I’ve grown out of it a lot. A lot of musicians—anyone who struggles and is trying to make something that is perfect—are not going to put any music out until it’s right, until they’ve found their sound. I realized that your “sound” doesn’t really exist. You’re always growing and trying new things. Once I realized that, I felt a lot freer. That was two EPs in. After I put out a lot of music—two EPs’ worth—then I discovered that kind of perfection doesn’t exist.

And that’s something that we all struggle with—not just in the creative lifestyle. We all go through stuff, you know? We all want “the perfect body” or things like that, especially with social media. Nowadays, you see the best version of everyone on their Instagram and their Facebook and stuff. It’s the best side of them, which isn’t the truth, in a way. People see that and think everyone else has got such a perfect life, and it’s not really true.

I understand the pressure to come out and look perfect or sound that way, but it doesn’t really exist. Social media really is quite bad for that, but I would [also] say it’s good, because there are stories out there by people who are honest and are true. It’s nice that when you follow someone on Instagram because you like the way they look or something, they [can] turn around and go, “Actually, the truth is I spent all day on the beach trying to take this selfie, and I didn’t eat for three days because I knew I had to take this photo to model for whatever brand.” Shit like that. That sort of thing is really amazing, for actual people to know that. It’s really important.

Absolutely. I went to a music festival over the weekend, and I saw these two girls, probably around my age, and they were spending maybe 20 or 30 minutes trying to perfect their selfies. I kept thinking, You’re missing the music!

[Laughs]

I love taking selfies myself, if it’s just me in my apartment, and I like, did good makeup. But in that instance, it feels like you’re missing the parts of life that make it fun to enjoy.

Yeah, definitely. I feel a bit lucky. Being 28, it means that you were around in the era before the internet took over and camera phones and all that stuff. You have the knowledge of what it was like before, but also you’re young enough to experience exactly what it is now. Obviously, your parents may not know what Instagram is or whatever. It’s nice to have that balance—to know that, Actually, it was cool before when I didn’t know everything about Erykah Badu or what she ate for dinner, and to be able to pull away from it when you want to.

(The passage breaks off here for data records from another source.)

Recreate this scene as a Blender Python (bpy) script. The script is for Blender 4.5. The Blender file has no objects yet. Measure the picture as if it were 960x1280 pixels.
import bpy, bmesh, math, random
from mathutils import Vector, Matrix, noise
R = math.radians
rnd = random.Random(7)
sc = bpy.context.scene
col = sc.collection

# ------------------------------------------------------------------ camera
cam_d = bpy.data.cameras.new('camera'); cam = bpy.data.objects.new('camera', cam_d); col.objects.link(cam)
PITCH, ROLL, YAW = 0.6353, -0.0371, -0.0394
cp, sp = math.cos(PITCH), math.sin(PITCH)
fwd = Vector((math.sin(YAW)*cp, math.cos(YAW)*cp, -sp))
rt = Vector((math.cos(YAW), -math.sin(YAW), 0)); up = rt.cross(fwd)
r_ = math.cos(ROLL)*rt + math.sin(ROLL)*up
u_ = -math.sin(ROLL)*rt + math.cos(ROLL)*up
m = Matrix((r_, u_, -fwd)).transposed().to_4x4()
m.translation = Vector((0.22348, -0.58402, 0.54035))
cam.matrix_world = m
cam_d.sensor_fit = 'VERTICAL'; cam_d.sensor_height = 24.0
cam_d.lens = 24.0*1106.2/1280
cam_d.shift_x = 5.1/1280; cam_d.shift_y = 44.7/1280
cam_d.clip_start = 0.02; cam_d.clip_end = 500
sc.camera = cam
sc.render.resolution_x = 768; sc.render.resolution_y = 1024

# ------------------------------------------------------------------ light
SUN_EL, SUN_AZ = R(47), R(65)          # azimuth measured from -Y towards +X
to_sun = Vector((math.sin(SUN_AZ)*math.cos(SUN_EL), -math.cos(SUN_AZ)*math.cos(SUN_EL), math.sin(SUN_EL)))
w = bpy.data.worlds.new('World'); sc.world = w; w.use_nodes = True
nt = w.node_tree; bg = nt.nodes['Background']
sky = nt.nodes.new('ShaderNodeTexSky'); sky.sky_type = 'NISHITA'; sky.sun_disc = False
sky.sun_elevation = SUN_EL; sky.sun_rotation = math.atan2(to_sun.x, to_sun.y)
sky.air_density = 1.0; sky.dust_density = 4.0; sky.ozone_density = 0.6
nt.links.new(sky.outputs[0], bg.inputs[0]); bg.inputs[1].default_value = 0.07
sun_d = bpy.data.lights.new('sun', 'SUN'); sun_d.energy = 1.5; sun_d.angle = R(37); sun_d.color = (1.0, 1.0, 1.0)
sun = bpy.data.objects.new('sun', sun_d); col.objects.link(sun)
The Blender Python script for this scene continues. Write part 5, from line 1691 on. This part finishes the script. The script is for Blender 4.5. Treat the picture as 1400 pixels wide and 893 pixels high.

The problem is that now, 10 years on, when people have grown up with iPhones or the earlier versions of camera phones and social media—that’s all they know, and that’s all they see. So it’s a shame, but I hope that at some point, there will be enough people around to show them the way. That’s why I try to not put so much of myself up in my own visual content. I’m not in any of my music videos yet. My artwork for my two EPs, at least, they’re just my hands, just to say it’s about the music and not about me. For the moment, anyway.